La differenza tra le nozioni di Marx del lavoro concreto e astratto è essenziale per l’approccio marxista. Marx stesso la considerava una delle sue più importanti scoperte. [4] Giocherà un ruolo insostituibile anche in quanto segue. Nel capitalismo il valore delle merci è dato dal nuovo lavoro astratto impiegato per la loro produzione più il lavoro astratto contenuto nei mezzi di produzione, cioè è dato dalla somma del lavoro nuovo più quello passato. Questo è il valore contenuto nelle merci. Solo il lavoro astratto è il valore di una merce. La prova sarà data più avanti nella sezione 3. Per semplicità, d’ora in avanti, lavoro indicherà lavoro astratto, a meno che non si specifichi diversamente.

È ora possibile fare una precisazione terminologica. Per lavoro si intende lavoro astratto erogato nelle relazioni di produzione capitalistiche. Il lavoro allo stato fluido, cioè mentre è erogato, crea valore durante l’atto della produzione, cioè prima di essere incorporato nella merce finita. Non è ancora valore. È valore potenzialmente contenuto nella merce perché la merce stessa è solo potenziale, perché non è ancora finita. Il lavoro diventa valore contenuto, è valore contenuto realizzato, quando il processo produttivo è condotto a termine e quindi il prodotto è completato. Questo lavoro realizzato, incorporato nella merce, è valore individuale e anche valore sociale potenziale; è la potenziale sostanza del valore sociale. Con la vendita del prodotto, il valore incorporato, o lavoro individuale, socialmente potenziale, diventa valore realizzato socialmente, o valore sociale. La sostanza del valore sociale si realizza, non è più potenziale, e assume la forma del valore, la forma monetaria. Quindi, il lavoro è valore individuale, perché è incorporato nella merce prima della sua vendita, e sostanza del valore sociale perché questo lavoro incorporato (valore individuale) è anche potenzialmente valore sociale che diventa valore sociale realizzato con la vendita della merce. È questo il senso dell’espressione, che incontreremo spesso in quanto segue, “il lavoro è (la sostanza del) valore”. [5]

Per ciascuna merce, il numero di ore di lavoro (sia nuovo che passato) che sono state necessarie per produrla è la misura quantitativa del valore contenuto in essa.
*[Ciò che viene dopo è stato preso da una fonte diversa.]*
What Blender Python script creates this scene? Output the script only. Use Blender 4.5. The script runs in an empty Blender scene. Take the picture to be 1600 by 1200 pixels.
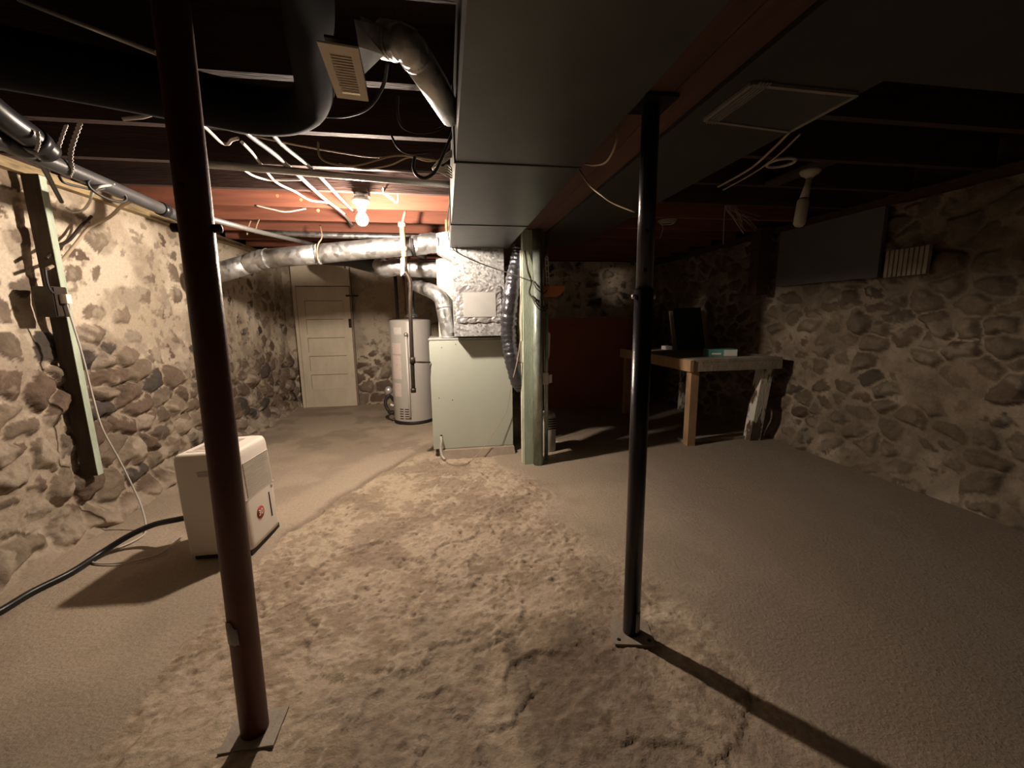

Quanto maggiore il numero d’ore che sono state necessarie, tanto maggiore il valore contenuto. Queste ore possono essere suddivise in tre parti. Primo, i lavoratori devono riprodursi. Quindi, del totale delle ore del nuovo lavoro impiegato, una parte deve servire a riprodurli, cioè una parte deve essere ore necessarie per produrre quelle merci che compongono il paniere dei beni salariali. Questa prima componente del valore di una merce è chiamata valore necessario. Secondo, in un sistema capitalistico, i lavoratori lavorano sia per riprodurre se stessi sia per produrre i profitti dei capitalisti, cioè per riprodurre i capitalisti. Anche questa prova sarà data nella sezione 3. Questa seconda componente del valore delle merci è chiamata plus lavoro.


[1] I ringraziamenti dell’Autore vanno a A. Kliman e A. Ramos per gli utili commenti.

[2] Un argomento simile è proposto da Arthur (1999) con la differenza che la sua nozione di lavoro astratto differisce da quella di Marx. Questa nozione sarà criticata nella sezione 7.

[3] Napoleoni si sofferma anche sulla questione se vi sia una ‘ambiguità’ tra queste due diverse nozioni di lavoro astratto. Sia come sia, questa questione è aliena alla problematica di Marx.

[4] "I punti migliori nel mio libro sono: 1. (questo è fondamentale per capire tutti i FATTI) il doppio carattere del lavoro a seconda che sia espresso come un valore d’uso o come un valore di scambio, che è specificato nel Capitolo Primo...” (Marx, 1987b, p.407, traduzione mia, G.C.).

[5] Sono grato a C. Arthur i cui commenti critici (2001, pp.37-38) mi hanno spronato a definire il più chiaramente possibile i concetti di cui sopra.